Linny: For better or worse, Hanebado! flits about its cast constantly. This is great for those who like the constant shift in focus, which could potentially help to make the cast feel more well rounded and keep things from feeling monotonous by introducing a million options and personalities to entertain the viewers. But in the case of Hanebado! , it also sometimes leads to confusing content as the change in focus and character exploration can go by so fast and in such a frantic manner that a lapse in attention for a minute could leave you utterly confused and lost.

All she clearly wants is to get the heck away from you.

Tom: Due to the shifting focus Hanebado! flips between something that feels akin to this season’s Harukana Receive, with a more even-minded take on badminton, to bordering on full angsty, melodrama and such psychological damage you might feel like you crossed into Happy Sugar Life, the true blue horror series for this summer. To be fair, other sports anime tend to shift in tone a lot too, often alleviating drama with little spurts of comedy. But while that works in something like Haikyu, Hanebado! takes its drama to such deep levels that the tone shift feels altogether jarring and off-putting, rather than a simple breather. In part this is due to the anime’s insistence on taking the Manga’s early chapters and instilling them with the dramatic tone that eventually builds as the original manga went on, but is so indecisive in its commitment to that goal that instead it just feels confused.

Linny: Hanebado! feels like it is trying to woo two different types of audience; one that just wants the typical happy and silly high school sports club story, the other that wants a more raw and twisted take on what’s usually otherwise a very hopeful tale. If you’re interested in the sound of this hybrid of a show, by all means, dive right in. The drama might still work for you if you have a tendency to enjoy similar high emotion anime. But those more fond of the usual perky sports anime type probably won’t be won over. Ultimately, Hanebado! feels like it’s doomed to a small fanbase thanks to its constant and frantic change in tone between cliche happy and cliche dark, both aspects clashing too much with each other and producing too little praiseworthy content to be worth the time investment.
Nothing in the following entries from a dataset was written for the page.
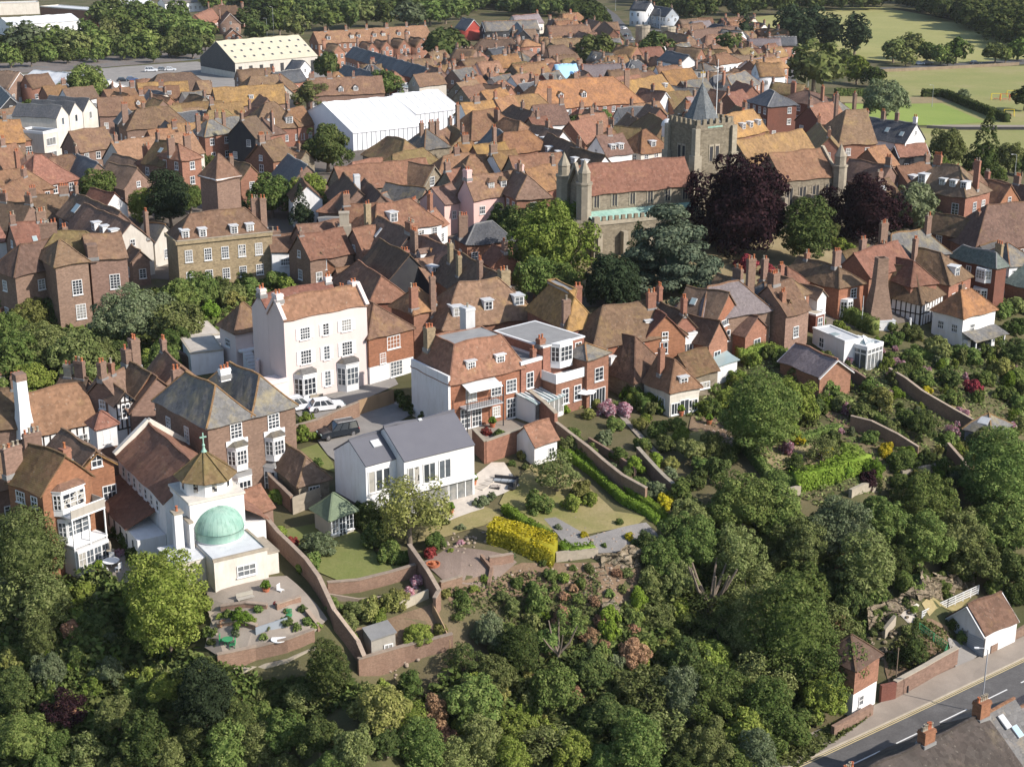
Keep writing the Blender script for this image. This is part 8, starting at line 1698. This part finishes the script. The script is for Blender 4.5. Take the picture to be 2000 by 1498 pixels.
# cars
def car(u, v, ang, paint, label, L=4.4, Wd=1.8, H=1.5, suv=False, p=None):
    p = p or hit(u, v); root = empty('parked_car', p, R_(ang)); tag(root, label, 'car', None)
    m = MB(); g0 = .28 if not suv else .36; hb = H*.56; hl = L/2
    prof = [(-hl, g0+.12), (-hl+.04, hb*.85), (-hl+.25, hb), (-hl+.2, hb+.02), (hl-1.1, hb), (hl-.25, hb*.9), (hl, hb*.7), (hl, g0+.1), (hl-.1, g0), (-hl+.1, g0)]
    def ex(prof, w0, w1, key):
        n = len(prof); i = len(m.v)
        for y, s in ((-w0, 1), (w0, 1)):
            for x, z in prof: m.v.append((x, y, z))
        for j in range(n): m.f.append((i+j, i+(j+1)%n, i+n+(j+1)%n, i+n+j)); m.m.append(m.mi(key))
        m.f.append(tuple(i+j for j in range(n))); m.m.append(m.mi(key)); m.f.append(tuple(i+n+n-1-j for j in range(n))); m.m.append(m.mi(key))
    ex(prof, Wd/2, Wd/2, paint); body = m.build('body', root)
    bm = body.modifiers.new('b', 'BEVEL'); bm.width = .09; bm.segments = 2
    # cabin, tapered
    m = MB(); x0, x1 = (-hl+.12, hl-1.35) if suv else (-hl+.35, hl-1.3); t = .16; ins = .35
    lo = [(x0, -Wd/2+.06), (x1, -Wd/2+.06), (x1, Wd/2-.06), (x0, Wd/2-.06)]; hi = [(x0+ins*(.5 if suv else 1.2), -Wd/2+.22), (x1-.75, -Wd/2+.22), (x1-.75, Wd/2-.22), (x0+ins*(.5 if suv else 1.2), Wd/2-.22)]
    for j in range(4): m.face([(*lo[j], hb-.01), (*lo[(j+1)%4], hb-.01), (*hi[(j+1)%4], H-.07), (*hi[j], H-.07)], 'gl')
    m.build('window', root)
    m = MB(); m.prism([(x, y) for x, y in hi], H-.07, H, paint)
    for j in range(4): m.bar((*lo[j], hb), (*hi[j], H-.04), .08, paint)
    for y in (-1, 1):
        for q in (.38, .7): a = Vector((lo[0][0]*(1-q)+lo[1][0]*q, y*(Wd/2-.05), hb)); c = Vector((hi[0][0]*(1-q)+hi[1][0]*q, y*(Wd/2-.21), H-.05)); m.bar(a, c, .07, paint)
    if suv:
        for y in (-.62, .62): m.bar((hi[0][0]+.1, y, H+.06), (hi[1][0]-.1, y, H+.06), .05, 'gy')
    m.build('roof', root)
    for x in (-hl+.8, hl-.85):
        for s in (-1, 1):
            w = MB(); Mx = Matrix.Translation((x, s*(Wd/2-.1), .34)) @ Matrix.Rotation(math.pi/2, 4, 'X')
            q = MB(); q.lathe([(.0,-.11),(.33,-.11),(.35,-.06),(.35,.06),(.33,.11),(0,.11)], 18, 'tyre'); q.v = [tuple(Mx @ Vector(z)) for z in q.v]; wh = q.build('wheel', root)
            q = MB(); q.lathe([(.0,-.13),(.2,-.125),(.23,-.1),(.23,.1),(.2,.125),(0,.13)], 12, 'ch'); q.v = [tuple(Mx @ Vector(z)) for z in q.v]; q.build('rim', wh)
    for s in (-1, 1):
        q = MB(); q.box(hl-.1, hl+.015, s*(Wd/2-.28)-.18, s*(Wd/2-.28)+.18, hb*.66, hb*.84, 'gn'); q.build('headlight', root)
        q = MB(); q.box(-hl-.012, -hl+.06, s*(Wd/2-.2)-.12, s*(Wd/2-.2)+.12, hb*.62, hb*.9, 'rd'); q.build('tail_light', root)
    return root
car(660,852,-152,'cb','black off-road car parked on the gravel drive',4.7,1.9,1.8,True); car(588,800,28,'cw','white off-road car parked left in the street by the pink house',4.2,1.8,1.75,True); car(637,800,20,'cw','white hatchback with dark windows beside the old brick wall',4.4,1.75,1.45)
car(240,160,10,'cb','dark car at left end of the station yard'); car(258,158,25,'cB','dark blue car in the station yard'); car(296,141,5,'cw','white van-like car in the yard behind lichened roof',4.8,1.9,1.9,True); car(318,139,5,'cS','silver car between white vehicles in the yard'); car(333,139,5,'cw','white car nearest the cream-roofed warehouse')
car(1795,127,5,'cw','white car on the park road behind the fence'); car(1812,126,5,'cS','silver car on the park road behind the fence'); car(1905,126,5,'cb','dark car on the park road behind the fence')
car(1225,72,60,'cb','dark car on the northern road near the gatehouse'); car(1218,58,60,'cw','white car further along the northern road'); car(1234,80,60,'cS','silver car nearest the gatehouse on the road'); car(570,172,10,'cS','silver car by the small slate houses'); car(140,58,0,'cB','blue truck-like car at the white industrial shed',6,2.2,2.4,True); car(118,62,0,'cS','silver car at the white industrial shed'); car(490,62,80,'cw','white car on the far road at the top'); car(1560,175,70,'cS','silver car on the riverside road')
car(2003,1412,27,'rd','bright red car at the right picture edge',4.2,1.75,1.45)
# lamps and posts
def lamp(u, v, h, label, tilt=0):
    p = hit(u, v); root = empty('street_lamp', p, R_(tilt)); tag(root, label, 'street lamp', 'street lamps'); m = MB()
    m.tube([(0,0,0),(0,0,1.2),(0,0,1.25),(0,0,h)], [.11,.11,.07,.05], 'gy', 8); m.tube([(0,0,h-.02),(-.3,0,h+.15),(-.9,0,h+.2)], [.05,.04,.04], 'gy', 6); m.build('post', root)
    q = MB(); q.box(-1.3, -.85, -.1, .1, h+.15, h+.25, 'wt'); q.build('lamp_head', root)
lamp(1916,1393,6.8,'grey street lamp leaning over the main road opposite the garage', 0); pole(1806,1408,4.2,'thin short post at the kerb of main road',.05,'gy') if 0 else None; lamp(1820,210,7,'pale lamp post left of the park path'); lamp(535,75,14,'tall floodlight mast right of the warehouse'); lamp(1655,105,8,'street lamp among the dark trees, top right'); lamp(1578,170,8,'street lamp before the big olive willow'); lamp(1980,362,7,'curved street lamp at the right edge by the dark roofs'); lamp(1288,75,13,'tall thin pole rising beside the gatehouse')
lamp(567,76,9,'short mast right of the floodlight mast'); lamp(580,76,8,'mast nearest the gabled brick terrace'); lamp(200,72,6,'thin lamp in the bank trees at top left'); lamp(522,76,9,'short mast left of the floodlight mast'); lamp(1202,22,9,'thin lamp beside the northern road')
def pole(u, v, h, label, r=.07, k='wo'):
    p = hit(u, v); m = MB(); m.tube([(0,0,0),(0,0,h)], [r, r*.7], k, 8); o = m.build('pole', loc=p); tag(o, label, 'pole')
pole(1748,1345,4.5,'old timber post at the corner of the rough plot'); pole(1772,1355,.9,'short dark bollard by the roadside wall', .12,'bk'); pole(1682,645,5,'white flagpole in front of the orange tile-hung house',.06,'wt')
pole(1776,650,2.2,'white stone pillar in the garden right of tapered chimney', .22,'wt')
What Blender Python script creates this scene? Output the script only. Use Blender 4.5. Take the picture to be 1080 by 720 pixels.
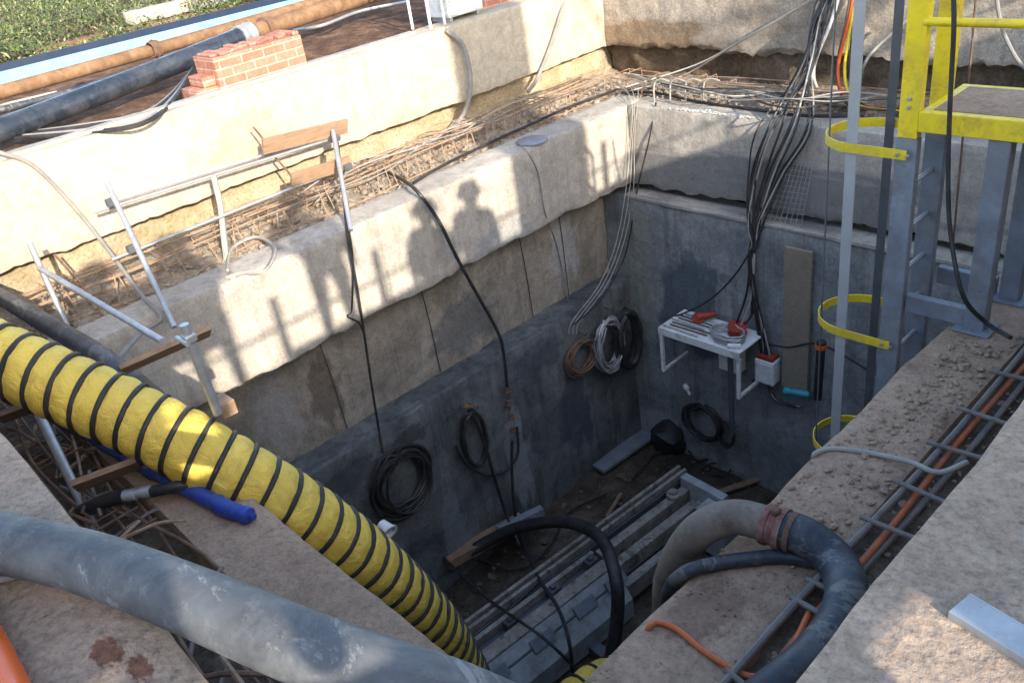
import bpy, math, random
from mathutils import Vector, Matrix, noise
R = math.radians
random.seed(7)
S = bpy.context.scene
for o in list(bpy.data.objects): bpy.data.objects.remove(o)
COL = S.collection

# ---------------------------------------------------------------- camera
YAW, PIT, ROL, FPX = -0.87536892, 0.51452335, -0.15859842, 909.416
EYE = Vector((0, 0, 1.7))
fw = Vector((math.sin(YAW)*math.cos(PIT), math.cos(YAW)*math.cos(PIT), -math.sin(PIT)))
rt = Vector((math.cos(YAW), -math.sin(YAW), 0)); up0 = rt.cross(fw)
rt2 = rt*math.cos(ROL) + up0*math.sin(ROL); up2 = -rt*math.sin(ROL) + up0*math.cos(ROL)
cd = bpy.data.cameras.new('camera'); cam = bpy.data.objects.new('camera', cd); COL.objects.link(cam)
cam.matrix_world = Matrix(((rt2.x, up2.x, -fw.x, EYE.x), (rt2.y, up2.y, -fw.y, EYE.y), (rt2.z, up2.z, -fw.z, EYE.z), (0, 0, 0, 1)))
cd.sensor_width = 36; cd.lens = FPX/1080*36; cd.clip_start = .05; cd.clip_end = 500
S.camera = cam

# ---------------------------------------------------------------- light
LIGHT = Vector((-1, .31, -.43)).normalized()          # the way the sunlight travels
SUN_ELEV = math.asin(-LIGHT.z)
W = bpy.data.worlds.new('World'); S.world = W; W.use_nodes = True
nt = W.node_tree; sky = nt.nodes.new('ShaderNodeTexSky'); sky.sky_type = 'NISHITA'; sky.sun_disc = False
sky.sun_elevation = SUN_ELEV; sky.sun_rotation = math.atan2(-LIGHT.x, -LIGHT.y)
sky.air_density = 1.0; sky.dust_density = 1.6; sky.ozone_density = 1.0
nt.links.new(sky.outputs[0], nt.nodes['Background'].inputs[0]); nt.nodes['Background'].inputs[1].default_value = .15
sl = bpy.data.lights.new('sun', 'SUN'); sl.energy = 2.4; sl.angle = R(.55); sl.color = (1, .91, .77)
so = bpy.data.objects.new('sun', sl); COL.objects.link(so); so.rotation_euler = LIGHT.to_track_quat('-Z', 'Y').to_euler(); so.location = (5, 0, 20)
S.view_settings.view_transform = 'Standard'; S.view_settings.look = 'None'; S.view_settings.gamma = 1
S.view_settings.exposure = 2.0
S.render.engine = 'CYCLES'; S.cycles.max_bounces = 8; S.cycles.diffuse_bounces = 5

def at(px, py, x=None, y=None, z=None, d=None):
    """point of the photograph (1080 x 720) taken back to a real plane of the shaft"""
    r = rt2*((px-540)/FPX) - up2*((py-360)/FPX) + fw
    t = d if d is not None else x/r.x if x is not None else (y/r.y if y is not None else (z-EYE.z)/r.z)
    return EYE + r*t

# ---------------------------------------------------------------- mesh helpers
def V(*a): return Vector(a)
def spline(pts, seg=10, closed=False):
    pts = [Vector(p) for p in pts]; n = len(pts)
    if n < 3: return [pts[0].lerp(pts[1], k/seg) for k in range(seg+1)]
    g = (lambda i: pts[i % n]) if closed else (lambda i: pts[max(0, min(n-1, i))])
    out = []
    for i in range(n if closed else n-1):
        a, b, c, d = g(i-1), g(i), g(i+1), g(i+2)
        for k in range(seg):
            t = k/seg
            out.append(.5*((2*b) + (c-a)*t + (2*a-5*b+4*c-d)*t*t + (3*b-a-3*c+d)*t**3))
    if not closed: out.append(pts[-1].copy())
    return out
def frames(pts):
    T = []; n = len(pts)
    for i in range(n): T.append((pts[min(i+1, n-1)]-pts[max(i-1, 0)]).normalized())
    nrm = T[0].orthogonal().normalized(); F = []
    for i in range(n):
        if i:
            q = T[i-1].rotation_difference(T[i]); nrm = (q @ nrm)
            nrm = (nrm - T[i]*nrm.dot(T[i])).normalized()
        F.append((T[i], nrm, T[i].cross(nrm)))
    return F
class MB:
    def __init__(s): s.v = []; s.f = []; s.sm = []
    def quad(s, *i): s.f.append(i)
    def add(s, vs, fs, smooth=False):
        b = len(s.v); s.v += [Vector(p) for p in vs]
        for f in fs: s.f.append(tuple(b+i for i in f)); s.sm.append(smooth)
        return s
    def box(s, lo, hi, M=None, bev=0):
        (a, b, c), (d, e, f) = lo, hi
        if bev:
            # chamfered box: three nested slabs sharing a hull
            vs = []
            for z, i in ((c, bev), (c+bev, 0), (f-bev, 0), (f, bev)):
                for x, y in ((a+i, b+i+bev*(i == 0)), (a+i+bev*(i == 0), b+i), (d-i-bev*(i == 0), b+i), (d-i, b+i+bev*(i == 0)),
                             (d-i, e-i-bev*(i == 0)), (d-i-bev*(i == 0), e-i), (a+i+bev*(i == 0), e-i), (a+i, e-i-bev*(i == 0))):
                    vs.append(V(x, y, z))
            fs = [tuple(reversed(range(8))), tuple(range(24, 32))]
            for l in range(3):
                for k in range(8): fs.append((l*8+k, l*8+(k+1) % 8, l*8+8+(k+1) % 8, l*8+8+k))
        else:
            vs = [V(x, y, z) for z in (c, f) for x, y in ((a, b), (d, b), (d, e), (a, e))]
            fs = [(3, 2, 1, 0), (4, 5, 6, 7), (0, 1, 5, 4), (1, 2, 6, 5), (2, 3, 7, 6), (3, 0, 4, 7)]
        if M is not None: vs = [M @ p for p in vs]
        return s.add(vs, fs)
    def beam(s, p, q, w, h, up=V(0, 0, 1), bev=0):
        """box from p to q, w wide, h thick"""
        p, q = Vector(p), Vector(q); d = q-p; L = d.length; d.normalize()
        sd = d.cross(up)
        if sd.length < 1e-4: sd = d.orthogonal()
        sd.normalize(); u = sd.cross(d)
        M = Matrix(((d.x, sd.x, u.x, p.x), (d.y, sd.y, u.y, p.y), (d.z, sd.z, u.z, p.z), (0, 0, 0, 1)))
        return s.box((0, -w/2, -h/2), (L, w/2, h/2), M, bev)
    def tube(s, pts, r, n=8, closed=False, caps=True, rr=None, smooth=True):
        pts = [Vector(p) for p in pts]; F = frames(pts); m = len(pts); vs = []; fs = []
        for i, p in enumerate(pts):
            ra = rr(i/(m-1), i) if rr else r
            for k in range(n):
                a = 2*math.pi*k/n; vs.append(p + (F[i][1]*math.cos(a)+F[i][2]*math.sin(a))*ra)
        for i in range(m if closed else m-1):
            for k in range(n):
                j = (i+1) % m
                fs.append((i*n+k, i*n+(k+1) % n, j*n+(k+1) % n, j*n+k))
        s.add(vs, fs, smooth)
        if caps and not closed: s.add(vs[:n], [tuple(reversed(range(n)))]); s.add(vs[-n:], [tuple(range(n))])
        return s
    def lathe(s, prof, c=(0, 0, 0), n=16, axis=V(0, 0, 1), smooth=True):
        c = Vector(c); ax = axis.normalized(); u = ax.orthogonal().normalized(); w = ax.cross(u); vs = []; fs = []
        for r, h in prof:
            for k in range(n):
                a = 2*math.pi*k/n; vs.append(c + ax*h + (u*math.cos(a)+w*math.sin(a))*r)
        for i in range(len(prof)-1):
            for k in range(n): fs.append((i*n+k, i*n+(k+1) % n, (i+1)*n+(k+1) % n, (i+1)*n+k))
        return s.add(vs, fs, smooth)
    def sheet(s, pts, thick, nrm): 
        n = len(pts); nv = Vector(nrm)*thick; vs = [Vector(p) for p in pts]+[Vector(p)+nv for p in pts]
        fs = [tuple(reversed(range(n))), tuple(range(n, 2*n))]+[(k, (k+1) % n, n+(k+1) % n, n+k) for k in range(n)]
        return s.add(vs, fs)
    def rough(s, lo, hi, res=.1, amp=.012, edge=.05, seed=0, fn=None, sc=1.5):
        """cast block with an uneven skin and chipped edges"""
        lo, hi = Vector(lo), Vector(hi); N = [max(1, round((hi[i]-lo[i])/res)) for i in range(3)]
        idx = {}; vs = []; so = Vector((seed*7.3, seed*3.1, seed*5.7))
        def vert(i, j, k):
            key = (i, j, k)
            if key in idx: return idx[key]
            p = V(*[lo[a]+(hi[a]-lo[a])*key[a]/N[a] for a in range(3)])
            ds = []; nr = []
            for a in range(3):
                d0, d1 = p[a]-lo[a], hi[a]-p[a]; d = min(d0, d1); e = V(0, 0, 0); e[a] = -1 if d0 < d1 else 1
                ds.append((d, a)); nr.append(e)
            ds.sort(); q = p.copy()
            n1 = noise.noise(p*sc+so); n2 = noise.noise(p*6+so); n3 = noise.noise(p*17+so)
            on = [a for d, a in ds if d < 1e-5]
            for a in on: q += nr[a]*(amp*(n1*1.2+n2*.6+n3*.35))
            if ds[1][0] < edge*1.6:
                k1 = (1-ds[1][0]/(edge*1.6))**2
                ch = .35+.9*max(0, n2+.25)+.5*max(0, n3)
                q -= (nr[ds[0][1]]+nr[ds[1][1]])*(edge*.38*k1*ch)
            if fn: q = fn(p, q)
            idx[key] = len(vs); vs.append(q); return idx[key]
        fs = []
        for a in range(3):
            b, c = (a+1) % 3, (a+2) % 3
            for side in (0, N[a]):
                for i in range(N[b]):
                    for j in range(N[c]):
                        def key(u, w):
                            t = [0, 0, 0]; t[a] = side; t[b] = u; t[c] = w; return vert(*t)
                        f = (key(i, j), key(i+1, j), key(i+1, j+1), key(i, j+1))
                        fs.append(f if side else tuple(reversed(f)))
        return s.add(vs, fs, True)
    def field(s, x0, x1, y0, y1, hfn, res=.08):
        """height field"""
        nx, ny = max(1, round((x1-x0)/res)), max(1, round((y1-y0)/res)); vs = []; fs = []
        for j in range(ny+1):
            for i in range(nx+1):
                x, y = x0+(x1-x0)*i/nx, y0+(y1-y0)*j/ny; vs.append(V(x, y, hfn(x, y)))
        for j in range(ny):
            for i in range(nx): a = j*(nx+1)+i; fs.append((a, a+1, a+nx+2, a+nx+1))
        return s.add(vs, fs, True)
    def stone(s, c, r, seed, flat=.7):
        c = Vector(c); t = (1+5**.5)/2
        vs = [V(*p).normalized() for p in ((-1, t, 0), (1, t, 0), (-1, -t, 0), (1, -t, 0), (0, -1, t), (0, 1, t), (0, -1, -t), (0, 1, -t), (t, 0, -1), (t, 0, 1), (-t, 0, -1), (-t, 0, 1))]
        fs = [(0, 11, 5), (0, 5, 1), (0, 1, 7), (0, 7, 10), (0, 10, 11), (1, 5, 9), (5, 11, 4), (11, 10, 2), (10, 7, 6), (7, 1, 8), (3, 9, 4), (3, 4, 2), (3, 2, 6), (3, 6, 8), (3, 8, 9), (4, 9, 5), (2, 4, 11), (6, 2, 10), (8, 6, 7), (9, 8, 1)]
        rnd = random.Random(seed); el = V(rnd.uniform(.7, 1.4), rnd.uniform(.7, 1.4), flat)
        M = Matrix.Rotation(rnd.uniform(0, 6), 3, 'Z') @ Matrix.Rotation(rnd.uniform(-.5, .5), 3, 'X')
        return s.add([c + M @ V(p.x*el.x, p.y*el.y, p.z*el.z)*r*rnd.uniform(.75, 1.15) for p in vs], fs)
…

Tom: Hanebado! doesn’t know what kind of sports anime it wants to be. Right now it feels like a Frankenstein: a mix of a lighter series with something far angstier. While trying to introduce the manga’s later shift in tone was admirable, perhaps to make the series feel more even beginning to end, the ultimate lack of commitment to it, that creates so much confusion in the atmosphere, leaves Hanebado! instead a sloppy mess.

Not Recommended: Hanebado! flits between a softer, lighter series and hard, angsty melodrama with larger than life villains making for a mess that’s only saved by some highly detailed visuals.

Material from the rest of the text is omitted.